Jonan Janjikan Masyarakat Adat & Pemda Papua 5-10% Saham Freeport
Menteri Energi dan Sumber Daya Mineral (ESDM) Ignasius Jonan membuka peluang kepada masyarakat adat Papua memiliki saham PT Freeport Indonesia. Hal ini disampaikan saat bertemu dengan beberapa perwakilan masyarakat adat Papua, di Kementerian ESDM.
Dalam pertemuan yang berlangsung sekitar 30 menit ini, Jonan menyarankan agar perwakilan masyarakat adat menulis surat dan bicara dalam forum pembahasan divestasi. Bahkan ia siap memfasilitasi mereka untuk berbicara.

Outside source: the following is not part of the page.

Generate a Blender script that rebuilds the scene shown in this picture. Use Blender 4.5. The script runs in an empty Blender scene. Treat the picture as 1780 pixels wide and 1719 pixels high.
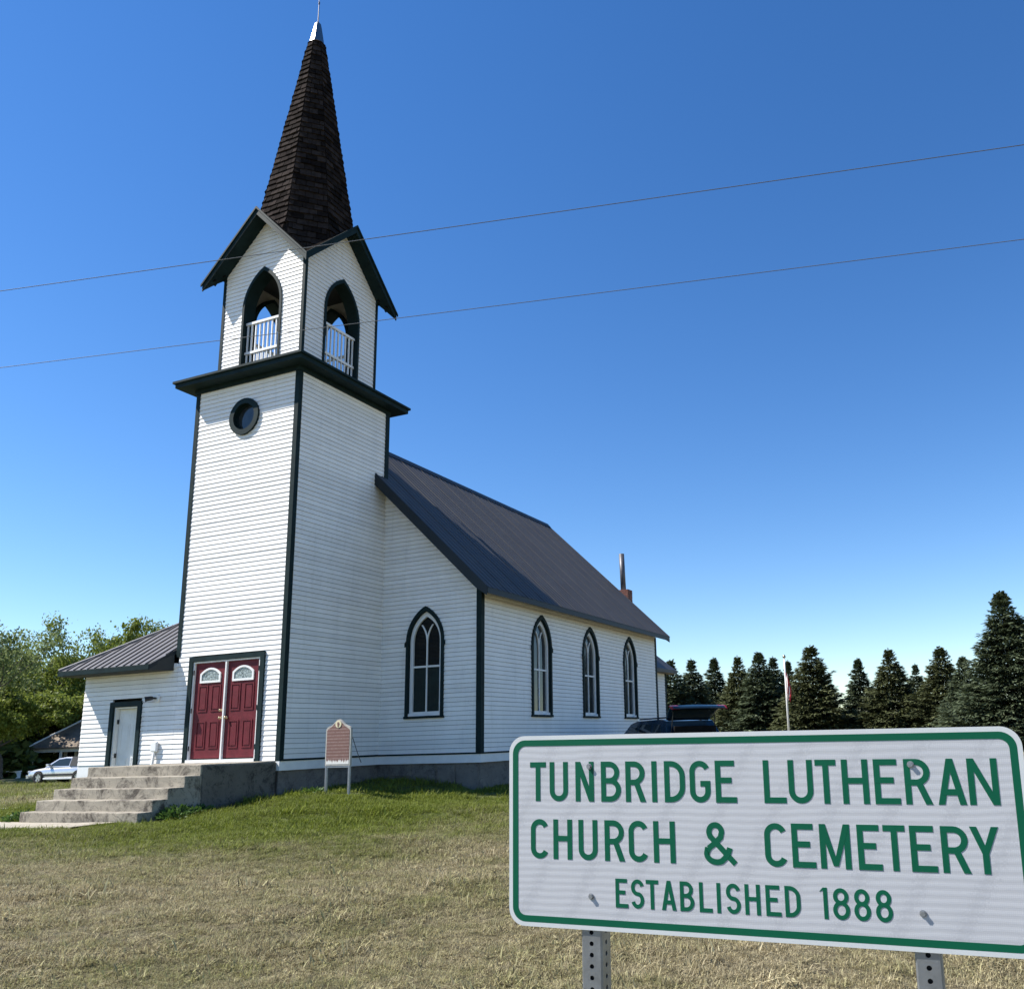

(Baca: Temui Jonan, Lembaga Adat Papua Minta Jatah Saham Freeport)
Bahkan Jonan menyebut dari 51% divestasi saham PT Freeport Indonesia, sekitar 5-10% akan menjadi milik Pemerintah Provinsi Papua dan Pemerintah Kabupaten Timika. " Mungkin 5-10% itu sebagian untuk masyarakat adat. Itu kalau menurut saya,” ujar dia berdasarkan keterangan resminya, Senin (4/9).
Namun, menurut Jonan, pembahasan divestasi ini akan dipimpin oleh Menteri Badan Usaha Milik Negara (BUMN). Termasuk, kapan 51% saham Freeport diambil alih, kemudian harganya dan siapa yang akan mendapat saham itu.
Dalam pertemuan itu, Ketua Lembaga Musyawarah Adat Suku Amungme (LEMASA) Odizeus Beanal berharap perundingan divestasi saham Freeport juga melibatkan masyarakat adat. "Harapan kami ke depan, kesepakatan itu juga bisa didapat oleh pemilik ulayat dan juga masyarakat Papua dan Indonesia," ujar dia.
(Baca: Dapat Lampu Hijau MA, Holding Tambang Siap Ambil Saham Freeport)
Dewan Adat Mamta Fibiolla Ohei mengatakan divestasi 51% saham ini bukan hanya sejarah Indonesia, tapi juga dunia. Apalagi Menteri ESDM mengusulkan agar masyarakat adat Papua, pemilik hak ulayat juga dilibatkan dalam proses itu. “Raksasa Freeport yang begitu besar, akhirnya dengan pemerintahan ini bisa berbagi dengan kami,” ujar dia.
Sementara itu, Perwakilan Dewan Adat Papua Wilayah Meepago John Gobai mengatakan keterlibatan masyarakat adat merupakan wujud nyata dari kedaulatan pemilik tanah. “Nanti apakah kerangka divestasi itu 5%kah itu nanti tergantung dari hasil perundingan, apakah bentuknya saham atau bagi hasil dari laba seperti sekarang," kata dia.
(Baca: BEI Minta Divestasi Freeport Lewat Bursa, Kepemilikan Asing Dibatasi)
Perundingan tersebut, tambah John, penting dilakukan sesuai dengan Undang-Undang Dasar Tahun 1945 Pasal 18b ayat (2). Pasal itu menyebutkan bahwa negara mengakui dan menghormati kesatuan-kesatuan masyarakat hukum adat beserta hak-hak tradisionalnya sepanjang masih hidup dan sesuai dengan perkembangan masyarakat dan prinsip Negara Kesatuan Republik Indonesia, yang diatur dalam undang-undang.